__Supplied data__.

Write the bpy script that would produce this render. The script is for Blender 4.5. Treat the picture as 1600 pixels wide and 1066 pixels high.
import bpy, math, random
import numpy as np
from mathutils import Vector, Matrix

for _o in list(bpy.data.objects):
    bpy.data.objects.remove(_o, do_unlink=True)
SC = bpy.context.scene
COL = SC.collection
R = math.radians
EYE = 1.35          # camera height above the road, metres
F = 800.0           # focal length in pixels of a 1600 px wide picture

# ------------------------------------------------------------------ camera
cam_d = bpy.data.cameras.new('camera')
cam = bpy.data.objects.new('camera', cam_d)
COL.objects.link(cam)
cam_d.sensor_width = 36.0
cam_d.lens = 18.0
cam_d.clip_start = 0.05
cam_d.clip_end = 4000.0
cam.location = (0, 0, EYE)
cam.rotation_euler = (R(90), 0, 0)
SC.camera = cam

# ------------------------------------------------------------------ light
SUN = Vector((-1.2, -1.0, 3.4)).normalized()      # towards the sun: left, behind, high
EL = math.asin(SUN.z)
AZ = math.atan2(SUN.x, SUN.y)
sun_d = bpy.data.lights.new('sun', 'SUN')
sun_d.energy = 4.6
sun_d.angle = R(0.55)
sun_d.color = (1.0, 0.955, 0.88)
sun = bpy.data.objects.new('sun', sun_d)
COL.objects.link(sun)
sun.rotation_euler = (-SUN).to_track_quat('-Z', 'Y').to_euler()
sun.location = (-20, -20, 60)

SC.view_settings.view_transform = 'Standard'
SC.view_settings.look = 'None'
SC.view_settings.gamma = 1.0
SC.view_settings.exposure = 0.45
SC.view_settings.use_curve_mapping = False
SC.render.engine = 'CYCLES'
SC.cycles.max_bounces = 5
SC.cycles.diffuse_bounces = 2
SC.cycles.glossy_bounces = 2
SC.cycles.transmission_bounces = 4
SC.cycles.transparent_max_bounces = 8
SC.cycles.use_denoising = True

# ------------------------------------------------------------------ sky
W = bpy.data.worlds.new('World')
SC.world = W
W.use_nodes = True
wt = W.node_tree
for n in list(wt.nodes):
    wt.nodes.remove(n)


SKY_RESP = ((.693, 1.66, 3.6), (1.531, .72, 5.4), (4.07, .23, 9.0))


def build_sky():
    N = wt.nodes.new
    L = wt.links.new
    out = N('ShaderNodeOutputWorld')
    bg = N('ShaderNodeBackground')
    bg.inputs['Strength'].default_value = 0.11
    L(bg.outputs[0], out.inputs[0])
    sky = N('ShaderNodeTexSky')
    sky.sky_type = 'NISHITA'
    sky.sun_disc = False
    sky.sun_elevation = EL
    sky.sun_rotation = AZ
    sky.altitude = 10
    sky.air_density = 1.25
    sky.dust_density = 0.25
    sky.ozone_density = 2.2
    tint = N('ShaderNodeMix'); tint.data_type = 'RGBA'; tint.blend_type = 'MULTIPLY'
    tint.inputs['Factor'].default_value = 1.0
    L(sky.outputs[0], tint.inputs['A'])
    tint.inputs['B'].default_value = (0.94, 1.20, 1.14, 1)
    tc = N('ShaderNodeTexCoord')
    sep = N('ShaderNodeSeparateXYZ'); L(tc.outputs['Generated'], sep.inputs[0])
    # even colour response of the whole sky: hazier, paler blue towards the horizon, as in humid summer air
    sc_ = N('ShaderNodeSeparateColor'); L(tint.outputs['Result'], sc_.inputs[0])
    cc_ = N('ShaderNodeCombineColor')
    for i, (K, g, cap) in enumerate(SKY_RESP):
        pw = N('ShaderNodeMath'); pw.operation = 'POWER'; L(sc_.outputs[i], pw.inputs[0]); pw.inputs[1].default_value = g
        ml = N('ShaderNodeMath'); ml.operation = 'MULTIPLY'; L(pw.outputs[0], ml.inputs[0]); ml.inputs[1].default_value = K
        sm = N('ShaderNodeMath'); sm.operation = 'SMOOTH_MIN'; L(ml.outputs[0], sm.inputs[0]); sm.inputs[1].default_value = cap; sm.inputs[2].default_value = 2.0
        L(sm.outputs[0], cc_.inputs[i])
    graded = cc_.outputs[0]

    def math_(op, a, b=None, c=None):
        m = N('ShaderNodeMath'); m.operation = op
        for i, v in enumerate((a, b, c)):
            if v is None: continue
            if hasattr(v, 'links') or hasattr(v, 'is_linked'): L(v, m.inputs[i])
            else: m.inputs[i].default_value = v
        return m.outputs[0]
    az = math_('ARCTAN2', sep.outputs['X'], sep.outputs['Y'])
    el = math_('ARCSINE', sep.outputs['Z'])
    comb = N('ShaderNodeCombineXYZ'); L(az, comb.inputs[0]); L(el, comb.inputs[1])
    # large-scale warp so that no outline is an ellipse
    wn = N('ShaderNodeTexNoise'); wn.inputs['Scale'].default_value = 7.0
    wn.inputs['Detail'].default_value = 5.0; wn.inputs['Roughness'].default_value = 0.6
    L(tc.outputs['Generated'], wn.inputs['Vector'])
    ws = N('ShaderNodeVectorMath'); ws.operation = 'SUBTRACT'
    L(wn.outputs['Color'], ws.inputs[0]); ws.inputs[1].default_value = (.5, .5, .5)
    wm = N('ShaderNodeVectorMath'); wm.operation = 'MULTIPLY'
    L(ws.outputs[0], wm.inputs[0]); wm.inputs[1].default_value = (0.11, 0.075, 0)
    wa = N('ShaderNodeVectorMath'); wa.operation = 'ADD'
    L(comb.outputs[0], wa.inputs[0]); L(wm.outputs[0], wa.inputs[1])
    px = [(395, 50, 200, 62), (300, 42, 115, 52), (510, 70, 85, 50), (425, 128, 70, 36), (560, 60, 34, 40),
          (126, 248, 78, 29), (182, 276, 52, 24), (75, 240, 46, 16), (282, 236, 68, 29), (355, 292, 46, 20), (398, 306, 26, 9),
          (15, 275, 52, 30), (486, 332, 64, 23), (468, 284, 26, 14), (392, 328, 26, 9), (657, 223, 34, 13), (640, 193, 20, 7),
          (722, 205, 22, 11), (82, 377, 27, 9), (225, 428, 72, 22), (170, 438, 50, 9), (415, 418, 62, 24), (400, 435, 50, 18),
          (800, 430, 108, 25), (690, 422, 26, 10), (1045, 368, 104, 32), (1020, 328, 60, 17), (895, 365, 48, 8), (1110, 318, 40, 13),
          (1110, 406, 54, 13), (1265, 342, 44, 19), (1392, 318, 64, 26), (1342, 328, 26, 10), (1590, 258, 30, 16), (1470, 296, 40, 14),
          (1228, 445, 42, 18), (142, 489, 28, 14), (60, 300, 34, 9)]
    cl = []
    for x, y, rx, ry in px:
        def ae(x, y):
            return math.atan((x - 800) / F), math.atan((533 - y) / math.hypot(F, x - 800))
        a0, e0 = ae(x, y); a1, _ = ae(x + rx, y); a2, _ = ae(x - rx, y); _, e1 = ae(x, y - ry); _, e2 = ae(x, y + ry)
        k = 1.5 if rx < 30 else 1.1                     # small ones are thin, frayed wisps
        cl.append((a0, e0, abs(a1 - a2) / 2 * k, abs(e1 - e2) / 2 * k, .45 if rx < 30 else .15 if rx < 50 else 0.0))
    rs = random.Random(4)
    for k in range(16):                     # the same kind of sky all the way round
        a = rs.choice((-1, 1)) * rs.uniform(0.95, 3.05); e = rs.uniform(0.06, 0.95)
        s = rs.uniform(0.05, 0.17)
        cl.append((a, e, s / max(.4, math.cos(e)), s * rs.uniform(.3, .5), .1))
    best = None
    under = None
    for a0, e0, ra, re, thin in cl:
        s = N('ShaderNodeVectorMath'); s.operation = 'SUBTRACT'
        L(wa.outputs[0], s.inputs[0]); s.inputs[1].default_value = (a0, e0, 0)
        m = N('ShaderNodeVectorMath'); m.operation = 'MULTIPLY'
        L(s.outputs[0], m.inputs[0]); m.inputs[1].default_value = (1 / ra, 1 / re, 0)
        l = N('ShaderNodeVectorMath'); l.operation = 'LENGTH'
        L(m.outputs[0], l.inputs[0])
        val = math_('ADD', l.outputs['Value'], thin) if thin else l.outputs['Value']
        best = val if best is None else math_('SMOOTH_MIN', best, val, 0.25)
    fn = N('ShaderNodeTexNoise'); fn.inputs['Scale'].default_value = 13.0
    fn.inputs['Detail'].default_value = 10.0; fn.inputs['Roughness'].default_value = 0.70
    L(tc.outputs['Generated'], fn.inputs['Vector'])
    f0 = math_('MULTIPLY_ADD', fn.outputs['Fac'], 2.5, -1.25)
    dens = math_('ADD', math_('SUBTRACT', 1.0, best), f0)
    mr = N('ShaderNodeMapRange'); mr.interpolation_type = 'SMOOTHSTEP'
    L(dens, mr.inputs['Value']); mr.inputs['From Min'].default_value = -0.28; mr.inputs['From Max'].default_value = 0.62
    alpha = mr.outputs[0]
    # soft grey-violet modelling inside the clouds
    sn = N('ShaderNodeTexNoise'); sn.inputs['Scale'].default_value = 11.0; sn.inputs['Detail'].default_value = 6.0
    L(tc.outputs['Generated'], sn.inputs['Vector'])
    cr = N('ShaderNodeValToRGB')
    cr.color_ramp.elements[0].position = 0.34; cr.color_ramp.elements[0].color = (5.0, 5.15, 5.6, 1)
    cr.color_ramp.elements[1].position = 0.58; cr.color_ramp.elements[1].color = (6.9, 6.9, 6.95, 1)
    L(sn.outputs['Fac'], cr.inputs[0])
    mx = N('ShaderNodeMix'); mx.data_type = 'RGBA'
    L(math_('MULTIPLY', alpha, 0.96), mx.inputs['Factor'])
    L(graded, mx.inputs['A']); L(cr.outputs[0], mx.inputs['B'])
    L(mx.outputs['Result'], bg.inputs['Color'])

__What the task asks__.
Everything from the first line above through the line that contains "SC.camera = cam" should be duplicated exactly, please, and nothing beyond it.

__Answer to this exercise__.
Write the bpy script that would produce this render. The script is for Blender 4.5. Treat the picture as 1600 pixels wide and 1066 pixels high.
import bpy, math, random
import numpy as np
from mathutils import Vector, Matrix

for _o in list(bpy.data.objects):
    bpy.data.objects.remove(_o, do_unlink=True)
SC = bpy.context.scene
COL = SC.collection
R = math.radians
EYE = 1.35          # camera height above the road, metres
F = 800.0           # focal length in pixels of a 1600 px wide picture

# ------------------------------------------------------------------ camera
cam_d = bpy.data.cameras.new('camera')
cam = bpy.data.objects.new('camera', cam_d)
COL.objects.link(cam)
cam_d.sensor_width = 36.0
cam_d.lens = 18.0
cam_d.clip_start = 0.05
cam_d.clip_end = 4000.0
cam.location = (0, 0, EYE)
cam.rotation_euler = (R(90), 0, 0)
SC.camera = cam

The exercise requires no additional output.